Movie Review: Knives Out
There is no way to praise Rian Johnson’s Knives Out for its most profound achievements without completely giving away the secrets of its most mysterious pleasures. The film wants to be at least two or three things at once, and it achieves its ambitions. This takedown of classic Agatha Christie whodunits consistently takes its cake and fully gobbles it down, leaping between foul-tempered parody and serious, earnest interrogation with such agility that its broad comedy ends up seeming almost realistic and its message-drenched morality goes down like a delicious dessert.
The setup is classic: Acclaimed mystery novelist Harlan Thrombey (Christopher Plummer) is dead, the victim of an apparent suicide, and his family of complicated characters has questions. Gathering at their patriarch’s mansion for fights and accusations, Thrombey’s brood is met with questions from a pair of police investigators, who are also accompanied by a mysterious companion, the molasses-voiced Benoit Blanc (Daniel Craig), a Hercule Poirot knock-off whose eccentricities further exacerbate the investigation.
As questions compile and possibilities expand, the simple suicide explanation grows less and less believable, and everyone becomes a suspect. It could be straight-laced conservative daughter Linda (Jamie Lee Curtis), her husband Richard (Don Johnson), failed creative son Walt (Michael Shannon), or widowed, mantra-spouting lifestyle guru daughter-in-law Joni (Toni Collette). Or it could be slippery ne’er-do-well grandson Ransom (Chris Evans), whose animosity for everyone in the family fills the air even in his absence.
The athletic abilities of Johnson and his cast are on full display throughout, but even as it remains fun to guess just who might be at fault here, the true gift of the film is not so much as pure plot-driven entertainment, but as a witty romp wrapped around a timely, sharp-pointed message.

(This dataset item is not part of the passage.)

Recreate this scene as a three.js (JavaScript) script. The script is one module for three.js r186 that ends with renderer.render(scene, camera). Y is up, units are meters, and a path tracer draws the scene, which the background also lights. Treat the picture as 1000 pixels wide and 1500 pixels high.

Observing the hurricane-like proceedings is Thrombey’s visiting nurse Marta (Ana de Armas), a classically beautiful, often silent young immigrant with a major problem: When she tries to lie, she vomits. Literally. Besides this being a humorous character trait for an outsider at the center of a family breakdown, it becomes a metaphor for the inconvenient truth waiting to erupt from the core of a badly-behaved, white-supremacy-laden country. And this blend of ridiculousness and significance rockets Knives Out into territory that might at first seem out of its league, but eventually proves to be the film’s main enduring point.
In the end, the killer is finally revealed, but by that time, the mystery that needs solving has shifted into an entirely different category, leaving all involved, and the audience, looking at a changing landscape, new rules, and a future that is coming, no matter who remains unready for it. Knives Out nudges all holdouts to get on board with these unexpected plot twists and to figure it out from there.